Task prompt => Output all the material that follows, exactly as given.

((

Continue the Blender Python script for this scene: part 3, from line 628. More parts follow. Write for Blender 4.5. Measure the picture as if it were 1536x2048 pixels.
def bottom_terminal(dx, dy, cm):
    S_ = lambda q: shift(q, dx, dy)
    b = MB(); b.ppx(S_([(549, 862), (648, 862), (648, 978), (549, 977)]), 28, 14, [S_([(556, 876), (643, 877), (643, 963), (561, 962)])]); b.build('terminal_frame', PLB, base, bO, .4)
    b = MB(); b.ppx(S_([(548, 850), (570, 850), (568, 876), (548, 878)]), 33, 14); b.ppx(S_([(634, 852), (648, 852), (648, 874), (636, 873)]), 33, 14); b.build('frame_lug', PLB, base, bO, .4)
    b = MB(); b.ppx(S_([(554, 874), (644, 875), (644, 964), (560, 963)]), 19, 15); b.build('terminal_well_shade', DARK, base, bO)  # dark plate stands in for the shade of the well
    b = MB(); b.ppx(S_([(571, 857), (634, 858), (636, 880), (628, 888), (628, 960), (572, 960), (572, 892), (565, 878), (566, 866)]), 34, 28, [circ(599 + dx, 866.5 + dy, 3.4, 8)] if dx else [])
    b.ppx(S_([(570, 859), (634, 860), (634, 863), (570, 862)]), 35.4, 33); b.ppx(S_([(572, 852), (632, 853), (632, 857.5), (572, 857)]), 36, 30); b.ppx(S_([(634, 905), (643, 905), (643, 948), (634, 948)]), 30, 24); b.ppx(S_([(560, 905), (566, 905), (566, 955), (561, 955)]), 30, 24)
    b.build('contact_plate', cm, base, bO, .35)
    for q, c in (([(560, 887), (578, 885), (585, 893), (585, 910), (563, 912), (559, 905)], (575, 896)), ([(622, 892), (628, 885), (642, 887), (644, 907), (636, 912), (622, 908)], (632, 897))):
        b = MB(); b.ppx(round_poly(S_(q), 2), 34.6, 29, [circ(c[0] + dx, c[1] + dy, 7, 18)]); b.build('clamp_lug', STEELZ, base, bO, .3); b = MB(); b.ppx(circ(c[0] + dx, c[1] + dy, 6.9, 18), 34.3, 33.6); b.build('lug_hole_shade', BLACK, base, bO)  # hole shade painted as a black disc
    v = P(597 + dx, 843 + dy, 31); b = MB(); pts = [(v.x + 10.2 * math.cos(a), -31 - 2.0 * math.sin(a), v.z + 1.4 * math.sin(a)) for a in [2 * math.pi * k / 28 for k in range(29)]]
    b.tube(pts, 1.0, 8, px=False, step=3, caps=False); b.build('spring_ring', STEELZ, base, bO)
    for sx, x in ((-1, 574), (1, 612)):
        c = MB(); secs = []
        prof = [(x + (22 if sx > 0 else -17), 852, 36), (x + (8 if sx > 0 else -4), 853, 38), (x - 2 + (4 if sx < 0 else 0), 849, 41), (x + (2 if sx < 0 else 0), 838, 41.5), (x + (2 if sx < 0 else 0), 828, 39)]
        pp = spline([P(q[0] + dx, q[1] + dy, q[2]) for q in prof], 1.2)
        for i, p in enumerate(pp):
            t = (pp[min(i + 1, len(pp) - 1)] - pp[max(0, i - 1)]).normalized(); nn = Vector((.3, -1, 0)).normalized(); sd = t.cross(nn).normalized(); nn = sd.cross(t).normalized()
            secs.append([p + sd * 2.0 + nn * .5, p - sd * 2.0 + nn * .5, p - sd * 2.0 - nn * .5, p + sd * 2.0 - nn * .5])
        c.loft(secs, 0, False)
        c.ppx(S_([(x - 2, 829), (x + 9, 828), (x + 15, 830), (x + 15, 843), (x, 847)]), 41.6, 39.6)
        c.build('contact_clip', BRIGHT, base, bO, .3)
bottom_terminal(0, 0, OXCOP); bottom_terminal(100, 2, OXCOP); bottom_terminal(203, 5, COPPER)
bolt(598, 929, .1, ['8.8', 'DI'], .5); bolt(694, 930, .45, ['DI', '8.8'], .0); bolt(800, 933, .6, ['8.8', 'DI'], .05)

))

Result for this exercise =>
Continue the Blender Python script for this scene: part 3, from line 628. More parts follow. Write for Blender 4.5. Measure the picture as if it were 1536x2048 pixels.
def bottom_terminal(dx, dy, cm):
    S_ = lambda q: shift(q, dx, dy)
    b = MB(); b.ppx(S_([(549, 862), (648, 862), (648, 978), (549, 977)]), 28, 14, [S_([(556, 876), (643, 877), (643, 963), (561, 962)])]); b.build('terminal_frame', PLB, base, bO, .4)
    b = MB(); b.ppx(S_([(548, 850), (570, 850), (568, 876), (548, 878)]), 33, 14); b.ppx(S_([(634, 852), (648, 852), (648, 874), (636, 873)]), 33, 14); b.build('frame_lug', PLB, base, bO, .4)
    b = MB(); b.ppx(S_([(554, 874), (644, 875), (644, 964), (560, 963)]), 19, 15); b.build('terminal_well_shade', DARK, base, bO)  # dark plate stands in for the shade of the well
    b = MB(); b.ppx(S_([(571, 857), (634, 858), (636, 880), (628, 888), (628, 960), (572, 960), (572, 892), (565, 878), (566, 866)]), 34, 28, [circ(599 + dx, 866.5 + dy, 3.4, 8)] if dx else [])
    b.ppx(S_([(570, 859), (634, 860), (634, 863), (570, 862)]), 35.4, 33); b.ppx(S_([(572, 852), (632, 853), (632, 857.5), (572, 857)]), 36, 30); b.ppx(S_([(634, 905), (643, 905), (643, 948), (634, 948)]), 30, 24); b.ppx(S_([(560, 905), (566, 905), (566, 955), (561, 955)]), 30, 24)
    b.build('contact_plate', cm, base, bO, .35)
    for q, c in (([(560, 887), (578, 885), (585, 893), (585, 910), (563, 912), (559, 905)], (575, 896)), ([(622, 892), (628, 885), (642, 887), (644, 907), (636, 912), (622, 908)], (632, 897))):
        b = MB(); b.ppx(round_poly(S_(q), 2), 34.6, 29, [circ(c[0] + dx, c[1] + dy, 7, 18)]); b.build('clamp_lug', STEELZ, base, bO, .3); b = MB(); b.ppx(circ(c[0] + dx, c[1] + dy, 6.9, 18), 34.3, 33.6); b.build('lug_hole_shade', BLACK, base, bO)  # hole shade painted as a black disc
    v = P(597 + dx, 843 + dy, 31); b = MB(); pts = [(v.x + 10.2 * math.cos(a), -31 - 2.0 * math.sin(a), v.z + 1.4 * math.sin(a)) for a in [2 * math.pi * k / 28 for k in range(29)]]
    b.tube(pts, 1.0, 8, px=False, step=3, caps=False); b.build('spring_ring', STEELZ, base, bO)
    for sx, x in ((-1, 574), (1, 612)):
        c = MB(); secs = []
        prof = [(x + (22 if sx > 0 else -17), 852, 36), (x + (8 if sx > 0 else -4), 853, 38), (x - 2 + (4 if sx < 0 else 0), 849, 41), (x + (2 if sx < 0 else 0), 838, 41.5), (x + (2 if sx < 0 else 0), 828, 39)]
        pp = spline([P(q[0] + dx, q[1] + dy, q[2]) for q in prof], 1.2)
        for i, p in enumerate(pp):
            t = (pp[min(i + 1, len(pp) - 1)] - pp[max(0, i - 1)]).normalized(); nn = Vector((.3, -1, 0)).normalized(); sd = t.cross(nn).normalized(); nn = sd.cross(t).normalized()
            secs.append([p + sd * 2.0 + nn * .5, p - sd * 2.0 + nn * .5, p - sd * 2.0 - nn * .5, p + sd * 2.0 - nn * .5])
        c.loft(secs, 0, False)
        c.ppx(S_([(x - 2, 829), (x + 9, 828), (x + 15, 830), (x + 15, 843), (x, 847)]), 41.6, 39.6)
        c.build('contact_clip', BRIGHT, base, bO, .3)
bottom_terminal(0, 0, OXCOP); bottom_terminal(100, 2, OXCOP); bottom_terminal(203, 5, COPPER)
bolt(598, 929, .1, ['8.8', 'DI'], .5); bolt(694, 930, .45, ['DI', '8.8'], .0); bolt(800, 933, .6, ['8.8', 'DI'], .05)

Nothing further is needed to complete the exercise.